Bástenos recordar sólo dos casos: en uno de esos locales encontró su sitio el Círculo de Amigos del Arte, allá por los años de 1930; mientras que, en los de 1960, fue en el pasaje donde el Grupo 8 alborotó el cotarro del arte plástico nacional.
Un flâneur josefino
Mas, lamentablemente, para mediados de la década siguiente, el panorama del noble inmueble josefino era otro: “Simplemente está abandonado a su destino de viejo. Su original cubierta de vidrio ha desaparecido, sus muros están marchitos y desconchados, las losas del pavimento descentradas con dudosa horizontalidad: el Pasaje nos da la imagen del abandono y del olvido, parece morir sin pena ni gloria”.
Quien eso escribía, fue quizá nuestro más noble flâneur, extranjero y ciudadano al mismo tiempo, capaz de vivir un instante fugaz en aquella ruina: Juan Bernal Ponce (1938-2006), arquitecto chileno, dibujante exquisito y grabador consumado, que llegó a San José de Costa Rica con tiempo suficiente para conocer aquella y otras joyas patrimoniales, al recorrerla y mirarla con sus ojos de artista plástico.
Por esa razón, vagamundo urbano y moderno, en 1975, Ponce fue capaz de escribir el réquiem de aquel privilegiado espacio… al imaginarlo de nuevo: “Vemos al Pasaje bullente de vida y actividad armónicas con las que acoge el Teatro [Nacional], algunas artesanías, algún rincón de cultura y contemplación pausada, lenta como el ritmo de los arcos que la protegen.

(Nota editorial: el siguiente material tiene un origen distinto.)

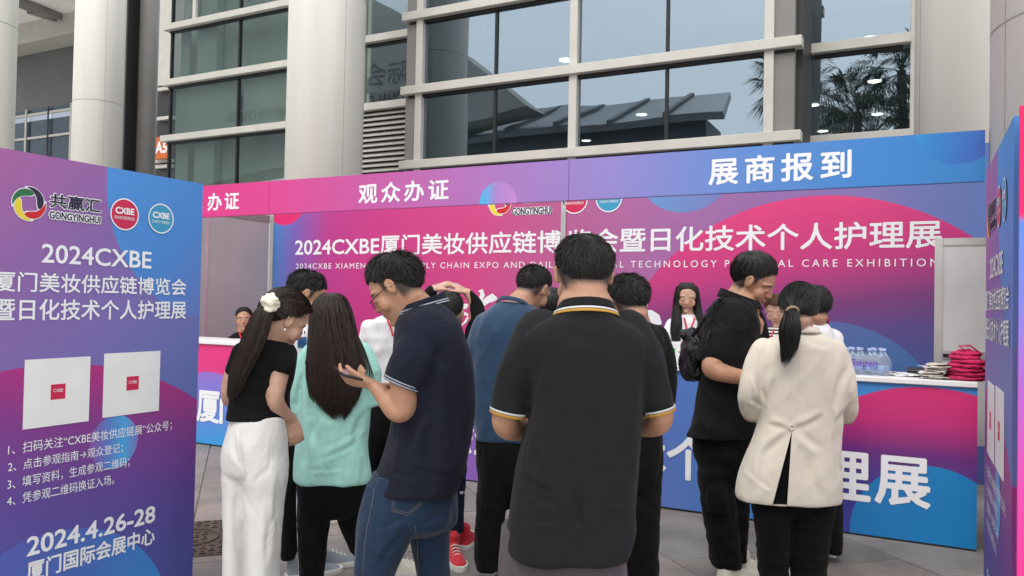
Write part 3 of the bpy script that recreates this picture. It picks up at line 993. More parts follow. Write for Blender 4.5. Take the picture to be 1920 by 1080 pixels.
# whiteboard on stand inside the booth
YW = 6.3
PW = Plane((0, YW, 0), (1, 0, 0), (0, -1, 0))
wb = thing('whiteboard', (0, YW, 0), 'white board in a grey metal frame standing at the right end of the booth', 'whiteboard')
a0, zt = PW.px(1753, 447); _, zm_ = PW.px(1760, 657)
a1 = a0 + 1.1
box('board_sheet', (a0 + 0.05, YW - 0.004, zm_), (a1, YW + 0.008, zt - 0.05), M['white_lam'], wb)
box('board_frame', (a0, YW - 0.015, 0.3), (a0 + 0.05, YW + 0.02, zt), M['alu'], wb)
box('board_frame', (a0 + 0.052, YW - 0.013, zt - 0.05), (a1, YW + 0.018, zt - 0.001), M['alu'], wb)
box('board_frame', (a0 + 0.052, YW - 0.014, zm_ - 0.06), (a1, YW + 0.018, zm_ - 0.002), M['alu'], wb)
box('lower_sheet', (a0 + 0.05, YW - 0.004, 0.5), (a1, YW + 0.006, zm_ - 0.062), M['white_lam'], wb)
box('latch', (a0 + 0.055, YW - 0.035, zm_ - 0.045), (a0 + 0.13, YW - 0.015, zm_ - 0.02), M['black'], wb, 0.004)

# ------------------------------------------------------------------ the two free-standing banner boxes
PLF = Plane((-3.05, onX(381, 345, -3.05)[1] - 1.0, 0), (0, 1, 0), (1, 0, 0))
def banner(X, y0, y1, sign, H, label, xdeep):
    """sign +1: printed face looks to +X (left banner); -1: to -X (right banner)"""
    t = thing('banner_box', (X, (y0 + y1) / 2, 0), label, 'banner', 'free-standing printed banner boxes')
    if sign > 0: pl = Plane((X, y0, 0), (0, 1, 0), (1, 0, 0))
    else: pl = Plane((X, y1, 0), (0, -1, 0), (-1, 0, 0))
    bm_ = print_mat('banner_print', [
        (None, ((0.1, 1.95), (1.05, 0.9)), [(0, 'a5639f'), (0.35, '8668a8'), (0.7, '6f70b0'), (1, '5f74b2')], 1),
        (fit_circle(PLF, [(203, 313), (207, 418), (241, 496), (296, 557), (374, 598)]), ((0.5, 1.9), (1.1, 1.3)), [(0, '4f8fd4'), (0.5, '4b86cc'), (1, '6a76b8')], 1),
        (fit_circle(PLF, [(0, 697), (183, 685), (301, 713), (373, 752)]), ((0.6, 1.42), (0.45, 0.3)), [(0, 'cc2f74'), (0.22, 'b93079'), (0.5, '83408c'), (0.75, '644c98'), (1, '54569f')], 1),
        (fit_circle(PLF, [(0, 1039), (134, 994), (216, 998), (301, 1080)]), ((0.2, 0.45), (0.8, 0.1)), [(0, '5663b0'), (0.5, '4a74c0'), (1, '3f8bd0')], 1),
    ], rough=0.5, spec=0.25, gain=0.94)
    print_panel('printed_face', pl, 0.0, 1.0, 0.015, H, bm_, t, 0.02)
    return t, pl


PINKSIDE = print_mat('banner_side_print', [
    (None, ((0.0, 1.95), (0.0, 0.0)), [(0, 'e22468'), (0.14, 'e0286c'), (0.15, '5f86d8'), (0.26, '7a7ed6'), (0.38, 'b060c4'), (0.5, 'd84ba8'), (0.62, 'e23a90'), (1, 'ea2a72')], 1)], rough=0.5, spec=0.25)
H_ = 1.95
XLf = onX(381, 345, -3.05)
lb, PLF = banner(-3.05, XLf[1] - 1.0, XLf[1], 1, XLf[2], 'printed banner box at the left edge with white Chinese title, instructions and dates', 0.5)
box('side_wall', (-3.55, XLf[1] - 1.0, 0.0), (-3.072, XLf[1], XLf[2] - 0.002), M['red_print'], lb)
yR1 = onX(1850, 322, 0.24)[1]
yR0 = onX(1911, 215, 0.24)[1]
HR = onX(1850, 322, 0.24)[2]
rb, PRF = banner(0.24, yR0, yR1, -1, HR, 'printed banner box at the right edge seen edge-on with a pink end', 0.5)
PRE = Plane((0.24, yR0, 0), (1, 0, 0), (0, -1, 0))
print_panel('end_face', PRE, 0.002, 0.6, 0.0, HR, PINKSIDE, rb, 0.02, off=0.001)
box('side_wall', (0.265, yR0 + 0.025, 0.0), (0.84, yR1, HR - 0.01), M['red_print'], rb)


def banner_text(pl, t, px=True):
    W = M['white_print']
    L = lambda s, bl, tr, **k: lettering_px(PLF, s, bl, tr, W, t, **k)
    rows = [('2024CXBE', (78, 497), (284, 462), 0.016), ('厦门美妆供应链博览会', (-12, 549), (349, 517), 0.014), ('暨日化技术个人护理展', (-12, 603), (349, 562), 0.014)]
    out = []
    for s, bl, tr, bd in rows:
        out.append((s, PLF.px(*bl), PLF.px(*tr), bd))
    return out


# left banner text: rectangles from the photograph, same layout reused on the right banner
LAY = []
def rect(s, x0, ytop0, ybot0, x1, ytop1, ybot1, bold, sp=1.0):
    """text whose left end spans ytop0..ybot0 at x0 and right end spans ytop1..ybot1 at x1"""
    a0, zt0 = PLF.px(x0, ytop0); _, zb0 = PLF.px(x0, ybot0)
    a1, zt1 = PLF.px(x1, ytop1); _, zb1 = PLF.px(x1, ybot1)
    LAY.append((s, a0, a1, (zb0 + zb1) / 2, (zt0 + zt1) / 2, bold, sp))
rect('2024CXBE', 78, 459, 495, 284, 470, 502, 0.012)
rect('厦门美妆供应链博览会', -14, 512, 549, 349, 519, 552, 0.012)
rect('暨日化技术个人护理展', -14, 562, 604, 349, 562, 596, 0.012)
rect('1、扫码关注“CXBE美妆供应链展”公众号；', 15, 832, 854, 322, 788, 808, 0.0)
rect('2、点击参观指南→观众登记；', 15, 864, 886, 230, 831, 850, 0.0)
rect('3、填写资料，生成参观二维码；', 14, 896, 918, 243, 857, 877, 0.0)
rect('4、凭参观二维码换证入场。', 13, 928, 948, 214, 890, 909, 0.0)
rect('2024.4.26-28', 50, 1005, 1042, 291, 949, 980, 0.018)
rect('厦门国际会展中心', 50, 1048, 1088, 290, 992, 1022, 0.018)
for pl, t, k in ((PLF, lb, 1), (PRF, rb, 1)):
    for s, a0, a1, zb0, zt0, bd, sp in LAY:
        lettering(pl, s, a0, a1, zb0, zt0, M['white_print'], t, bold=bd, spacing=sp, off=0.002)
    # emblem row
    logo_row(pl, t, trip(PLF, 54, 382, 349), (PLF.px(92, 390)[0], PLF.px(188, 390)[0], PLF.px(140, 395)[1], 0.078), [trip(PLF, 233, 402, 372), trip(PLF, 301, 410, 382)], 0.002)
    # the small round colour disc behind the instructions
    ac, zc = PLF.px(214, 829)
    dm = print_mat('disc_print', [(None, ((ac - 0.12, 0), (ac + 0.12, 0)), [(0, '8a4a9c'), (0.35, '5f78c0'), (0.7, '4aa0d8'), (1, '7a70b8')], 1)], wrinkle=0)
    N = 48
    v = [pl.w(ac + 0.115 * math.cos(2 * math.pi * q / N), zc + 0.115 * math.sin(2 * math.pi * q / N), 0.001) for q in range(N)]
    make('colour_disc', v, [tuple(range(N))], dm, t, uv=[(ac + 0.115 * math.cos(2 * math.pi * q / N), zc) for q in range(N)])
    # blank white code cards with the small round-cornered fair mark
    for (x0, y0, x1, y1) in ((46, 676, 169, 667 ), (195, 664, 300, 657)):
        aa, zt0 = PLF.px(x0, y0); ab, zt1 = PLF.px(x1, y1)
        zbm = PLF.px(x0, {46: 805, 195: 783}[x0])[1]
        lo, hi = pl.w(aa, zbm, 0.001), pl.w(ab, (zt0 + zt1) / 2, 0.0035)
        box('code_card', lo, hi, M['white_lam'], t)
        am, zmid = (aa + ab) / 2, (zbm + (zt0 + zt1) / 2) / 2
        s_ = 0.03
        lo, hi = pl.w(am - s_, zmid - s_, 0.0036), pl.w(am + s_, zmid + s_, 0.0044)
        box('card_mark', lo, hi, M['red_print'], t)
        lettering(pl, 'CXBE', am - 0.02, am + 0.02, zmid - 0.001, zmid + 0.012, M['white_print'], t, bold=0.0, off=0.005)

# ================================================================== PEOPLE
def vox(name, parts, voxel, m, parent, smooth=2, wr=None, post=None):
    """fuse closed pieces into one continuous surface"""
    g = Geo()
    for v, f in parts:
        g.add(v, f)
    me = bpy.data.meshes.new(name)
    org = tloc(parent)
    me.from_pydata((np.array(g.v) - org).tolist(), [], g.f)
    o = bpy.data.objects.new(name, me)
    COL.objects.link(o)
    md = o.modifiers.new('r', 'REMESH'); md.mode = 'VOXEL'; md.voxel_size = voxel
    if smooth:
        ms = o.modifiers.new('s', 'SMOOTH'); ms.iterations = smooth; ms.factor = 0.5
    dg = bpy.context.evaluated_depsgraph_get()
    me2 = bpy.data.meshes.new_from_object(o.evaluated_get(dg))
    me2.name = name
    o.modifiers.clear()
    o.data = me2
    bpy.data.meshes.remove(me)
    n = len(me2.vertices)
    co = np.zeros(n * 3); me2.vertices.foreach_get('co', co); co = co.reshape(-1, 3)
    if wr:
        no = np.zeros(n * 3); me2.vertices.foreach_get('normal', no); no = no.reshape(-1, 3)
        co = co + no * wr(co + org)[:, None]
        me2.vertices.foreach_set('co', co.ravel())
    if post:
        post(me2, co + org)
    me2.materials.clear(); me2.materials.append(m)
    me2.polygons.foreach_set('use_smooth', [True] * len(me2.polygons))
    me2.update()
    o.parent = parent
    return o


def cr(pts, n):
    """Catmull-Rom through rows of numbers"""
    p = np.array(pts, float)
    if len(p) < 3:
        t = np.linspace(0, 1, n * (len(p) - 1) + 1)[:, None]
        return p[0] * (1 - t) + p[-1] * t
    q = np.vstack([2 * p[0] - p[1], p, 2 * p[-1] - p[-2]])
    out = []
    for i in range(1, len(q) - 2):
        for k in range(n):
            t = k / n
            a, b, c, d = q[i - 1], q[i], q[i + 1], q[i + 2]
            out.append(0.5 * ((2 * b) + (-a + c) * t + (2 * a - 5 * b + 4 * c - d) * t * t + (-a + 3 * b - 3 * c + d) * t ** 3))
    out.append(p[-1])
    return np.array(out)


def rings_geo(rings, cap=True):
    n = len(rings[0])
    v = [tuple(q) for g in rings for q in g]
    f = [(i * n + k, i * n + (k + 1) % n, (i + 1) * n + (k + 1) % n, (i + 1) * n + k) for i in range(len(rings) - 1) for k in range(n)]
    if cap:
        f += [tuple(range(n))[::-1], tuple(range((len(rings) - 1) * n, len(rings) * n))]
    return v, f


def ell(c, ax, ay, az, nu=16, nv=10):
    """ellipsoid with half-axis vectors"""
    c, ax, ay, az = (np.array(q, float) for q in (c, ax, ay, az))
    v, f = [], []
    for i in range(1, nv):
        ph = math.pi * i / nv
        for k in range(nu):
            th = 2 * math.pi * k / nu
            v.append(c + ax * math.sin(ph) * math.cos(th) + ay * math.sin(ph) * math.sin(th) + az * math.cos(ph))
    for i in range(nv - 2):
        for k in range(nu):
            f.append((i * nu + k, (i + 1) * nu + k, (i + 1) * nu + (k + 1) % nu, i * nu + (k + 1) % nu))
    v += [c + az, c - az]
    t, b = len(v) - 2, len(v) - 1
    for k in range(nu):
        f.append((t, k, (k + 1) % nu))
        f.append((b, (nv - 2) * nu + (k + 1) % nu, (nv - 2) * nu + k))
    return v, f


class Limb:
    """a tapering round limb along a path of world points"""
    def __init__(s, pts, rad, sub=5, n=18, flat=None):
        a = cr([list(p) + [r] for p, r in zip(pts, rad)], sub) if len(pts) > 2 else np.array([list(pts[0]) + [rad[0]], list(pts[1]) + [rad[1]]])
        s.c, s.r = a[:, :3], a[:, 3]
        s.fr = []
        e1 = None
        for i in range(len(s.c)):
            d = s.c[min(i + 1, len(s.c) - 1)] - s.c[max(i - 1, 0)]
            d = d / (np.linalg.norm(d) + 1e-9)
            if e1 is None:
                h = fwd if abs(d.dot(fwd)) < 0.85 else u0
                e1 = h - d * h.dot(d)
            e1 = e1 - d * e1.dot(d); e1 = e1 / np.linalg.norm(e1)
            s.fr.append((d, e1, np.cross(d, e1)))
        s.n = n
        s.flat = flat or 1.0

    def ring(s, i, k=1.0, off=0.0):
        d, e1, e2 = s.fr[i]
        t = np.linspace(0, 2 * math.pi, s.n, endpoint=False)
        r = s.r[i] * k
        return s.c[i] + d * off + np.cos(t)[:, None] * e1 * r * s.flat + np.sin(t)[:, None] * e2 * r

    def geo(s, round0=True, round1=True):
        rings = []
        if round0:
            for a in (75, 50, 25): rings.append(s.ring(0, math.cos(R(a)), -s.r[0] * math.sin(R(a))))
        rings += [s.ring(i) for i in range(len(s.c))]
        if round1:
            for a in (25, 50, 75): rings.append(s.ring(-1, math.cos(R(a)), s.r[-1] * math.sin(R(a))))
        return rings_geo(rings)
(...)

“En esa tranquilidad del Pasaje recobrado y restaurado, podría gustarse muy bien de una exposición de pintura, de una muestra de objetos populares, podríamos escoger calmadamente algún buen libro y platicar sobre un concierto bebiendo un café. Muchas cosas positivas podrían pasar en el Pasaje Dent, que estamos dejando morir violentamente, dañando irreparablemente el más hermoso rincón de la capital” (El Pasaje Dent).
Así, en ese pasaje, aquel paseante fue capaz de hallar significado en sus propias huellas. Mas aquello que imaginó no fue así y, al año siguiente –pese a estar declarado Monumento Arquitectónico, por la entonces reciente Ley 5397–, el Pasaje Central desaparecería, como tantos otros vetustos edificios josefinos, presa de la seudo modernización capitalina impulsada por el Estado Benefactor, de la miopía del mercado inmobiliario local y, quizá aún peor, de nuestra propia desidia ciudadana. Porque, como bien reflexionaba Ponce entonces: “Para establecerse el progreso no siempre necesita destruir, pueden coexistir sin problemas y valorizándose mutuamente, las más modernas estructuras con aquellas que constituyen auténtico patrimonio cultural. Todo está en saber hacerlo, y sobre todo en querer hacerlo”.